Dr. Terakawa is from Tokyo. After studying mathematics at Waseda University's Department of Mathematics at its School of Education, she joined a private think tank in 1993. In 2001, she entered the Graduate School of Science at University of Tokyo and completed her doctoral course in 2006. She continued her research at the University of Tokyo and in 2010, moved to the Graduate School of Environmental Studies at Nagoya University and served as a research associate. In 2015, she became a lecturer for Nagoya University’s Earthquake and Volcano Research Center, attached to the Graduate School of Environmental Studies.
She was recognized for her research results on “crustal stress and pore fluid pressure governing seismicity”. By analyzing the slip of faults caused by earthquakes. Dr. Terakawa has developed a new method to rationally estimate the pattern of stress fields that cause earthquakes. It shows that the pressure change is related to smaller earthquakes induced by massive ones. Also, it can logically explain the mechanism of aftershocks which occurred in inland areas after the Great East Japan Earthquake of March 11, 2011.
"The earthquake is a physical process that releases stress stored in the Earth's crust through fault motion," Dr. Terakawa explains in the Earthquake and Volcano Research Center homepage. "In order to understand the mechanism of earthquakes, it is important to know the state of stress and the fracture strength of faults working underground. However, these physical quantities are not well understood yet. Through numerical calculation and data analysis I am trying to estimate the state of stress in the crust and the fault’s strength," she explained.

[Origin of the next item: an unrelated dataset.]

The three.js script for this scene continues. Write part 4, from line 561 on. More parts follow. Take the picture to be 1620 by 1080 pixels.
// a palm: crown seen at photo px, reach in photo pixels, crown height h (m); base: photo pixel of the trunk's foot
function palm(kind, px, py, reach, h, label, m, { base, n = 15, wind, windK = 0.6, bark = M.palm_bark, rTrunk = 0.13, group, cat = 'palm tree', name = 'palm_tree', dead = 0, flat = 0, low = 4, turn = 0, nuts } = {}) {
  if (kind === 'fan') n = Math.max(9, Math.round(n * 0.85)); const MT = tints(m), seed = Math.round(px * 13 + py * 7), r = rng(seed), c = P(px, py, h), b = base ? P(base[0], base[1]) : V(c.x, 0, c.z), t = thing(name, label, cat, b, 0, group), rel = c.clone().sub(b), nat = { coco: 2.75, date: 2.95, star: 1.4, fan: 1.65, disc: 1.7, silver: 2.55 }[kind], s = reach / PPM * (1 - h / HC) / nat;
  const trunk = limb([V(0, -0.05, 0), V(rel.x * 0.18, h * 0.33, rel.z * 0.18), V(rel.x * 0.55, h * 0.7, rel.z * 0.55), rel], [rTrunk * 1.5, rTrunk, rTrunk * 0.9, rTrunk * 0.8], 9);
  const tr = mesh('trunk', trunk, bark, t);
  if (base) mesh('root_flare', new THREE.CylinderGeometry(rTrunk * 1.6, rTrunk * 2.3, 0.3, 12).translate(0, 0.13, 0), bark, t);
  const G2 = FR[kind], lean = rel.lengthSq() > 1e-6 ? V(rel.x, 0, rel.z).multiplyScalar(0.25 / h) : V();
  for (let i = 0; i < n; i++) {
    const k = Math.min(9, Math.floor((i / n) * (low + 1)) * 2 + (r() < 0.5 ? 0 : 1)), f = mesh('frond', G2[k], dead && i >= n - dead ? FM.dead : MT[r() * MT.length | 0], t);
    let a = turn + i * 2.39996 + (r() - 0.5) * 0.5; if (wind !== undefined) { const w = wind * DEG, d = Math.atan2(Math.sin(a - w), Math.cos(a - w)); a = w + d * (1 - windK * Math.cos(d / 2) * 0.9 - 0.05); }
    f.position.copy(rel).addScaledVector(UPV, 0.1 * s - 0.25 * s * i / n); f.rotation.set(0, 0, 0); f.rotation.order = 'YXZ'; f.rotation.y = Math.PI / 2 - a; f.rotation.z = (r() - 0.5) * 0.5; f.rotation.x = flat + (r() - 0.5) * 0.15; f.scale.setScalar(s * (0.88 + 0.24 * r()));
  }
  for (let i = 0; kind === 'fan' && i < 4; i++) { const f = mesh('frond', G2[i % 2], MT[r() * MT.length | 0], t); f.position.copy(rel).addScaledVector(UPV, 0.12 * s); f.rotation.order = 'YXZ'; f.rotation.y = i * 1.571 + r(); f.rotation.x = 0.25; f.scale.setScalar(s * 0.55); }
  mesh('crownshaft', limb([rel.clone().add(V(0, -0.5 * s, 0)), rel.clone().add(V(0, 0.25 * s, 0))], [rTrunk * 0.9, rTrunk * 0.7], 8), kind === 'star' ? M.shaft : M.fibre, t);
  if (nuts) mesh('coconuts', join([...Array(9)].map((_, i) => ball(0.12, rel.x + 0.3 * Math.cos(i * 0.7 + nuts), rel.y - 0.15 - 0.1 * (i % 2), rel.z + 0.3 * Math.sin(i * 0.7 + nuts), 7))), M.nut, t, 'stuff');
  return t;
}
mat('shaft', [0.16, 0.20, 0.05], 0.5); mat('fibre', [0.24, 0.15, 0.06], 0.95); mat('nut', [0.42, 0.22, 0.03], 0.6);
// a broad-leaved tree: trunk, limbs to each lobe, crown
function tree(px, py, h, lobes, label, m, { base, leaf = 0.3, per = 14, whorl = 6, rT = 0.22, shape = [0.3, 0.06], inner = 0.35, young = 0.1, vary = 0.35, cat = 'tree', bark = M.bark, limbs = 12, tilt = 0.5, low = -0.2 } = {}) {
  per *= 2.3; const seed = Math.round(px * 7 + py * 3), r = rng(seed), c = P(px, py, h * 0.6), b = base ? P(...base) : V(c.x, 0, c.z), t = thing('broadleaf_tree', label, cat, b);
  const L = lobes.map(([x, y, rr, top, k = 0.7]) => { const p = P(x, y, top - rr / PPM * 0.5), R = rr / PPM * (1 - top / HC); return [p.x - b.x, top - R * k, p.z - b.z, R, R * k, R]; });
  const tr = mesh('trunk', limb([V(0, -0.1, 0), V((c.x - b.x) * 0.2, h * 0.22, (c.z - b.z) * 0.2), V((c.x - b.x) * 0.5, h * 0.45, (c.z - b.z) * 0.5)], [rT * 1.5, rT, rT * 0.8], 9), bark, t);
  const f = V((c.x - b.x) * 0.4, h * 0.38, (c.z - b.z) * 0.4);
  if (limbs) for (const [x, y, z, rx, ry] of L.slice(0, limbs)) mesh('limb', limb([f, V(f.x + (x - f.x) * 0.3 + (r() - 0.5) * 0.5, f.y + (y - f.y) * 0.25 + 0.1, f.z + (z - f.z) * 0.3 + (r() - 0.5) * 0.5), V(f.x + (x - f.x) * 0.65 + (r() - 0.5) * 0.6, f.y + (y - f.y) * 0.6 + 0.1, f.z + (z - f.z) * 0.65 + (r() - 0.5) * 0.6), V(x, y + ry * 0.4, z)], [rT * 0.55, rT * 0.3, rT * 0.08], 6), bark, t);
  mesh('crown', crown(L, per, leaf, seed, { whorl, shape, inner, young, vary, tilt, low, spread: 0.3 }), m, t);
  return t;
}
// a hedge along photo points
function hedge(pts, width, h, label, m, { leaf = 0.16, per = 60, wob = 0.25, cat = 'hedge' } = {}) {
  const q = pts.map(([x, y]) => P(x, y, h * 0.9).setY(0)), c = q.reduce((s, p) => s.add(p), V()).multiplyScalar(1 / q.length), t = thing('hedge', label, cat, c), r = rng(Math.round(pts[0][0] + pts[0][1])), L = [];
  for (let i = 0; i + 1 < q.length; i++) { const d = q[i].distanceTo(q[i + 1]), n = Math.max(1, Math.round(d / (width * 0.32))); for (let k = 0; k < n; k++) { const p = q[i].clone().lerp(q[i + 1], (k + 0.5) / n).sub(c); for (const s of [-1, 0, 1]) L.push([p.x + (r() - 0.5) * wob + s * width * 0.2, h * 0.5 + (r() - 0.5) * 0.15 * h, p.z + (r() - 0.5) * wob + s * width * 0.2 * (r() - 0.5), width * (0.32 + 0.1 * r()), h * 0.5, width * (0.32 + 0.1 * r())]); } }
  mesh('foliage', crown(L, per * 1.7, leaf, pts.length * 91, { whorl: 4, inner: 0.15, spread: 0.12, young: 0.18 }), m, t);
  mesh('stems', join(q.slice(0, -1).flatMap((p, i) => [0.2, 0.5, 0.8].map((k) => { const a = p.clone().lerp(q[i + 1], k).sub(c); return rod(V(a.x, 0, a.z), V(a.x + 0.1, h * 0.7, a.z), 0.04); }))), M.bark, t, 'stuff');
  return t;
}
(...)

According to the Association for the Bright Future for Women Scientists, before Dr. Terakawa started to study seismology at the University of Tokyo, there was almost a ten-year gap. Although she faced difficulties at times, she was able to pursue creative research that is not bound by preconceived academic notions. In view of her research results, the association commented that "Her work brought qualitative leap in unravelling the physics of how earthquakes occur and in predicting when earthquakes could occur. We hope that her achievements will contribute in decreasing earthquake-related disasters."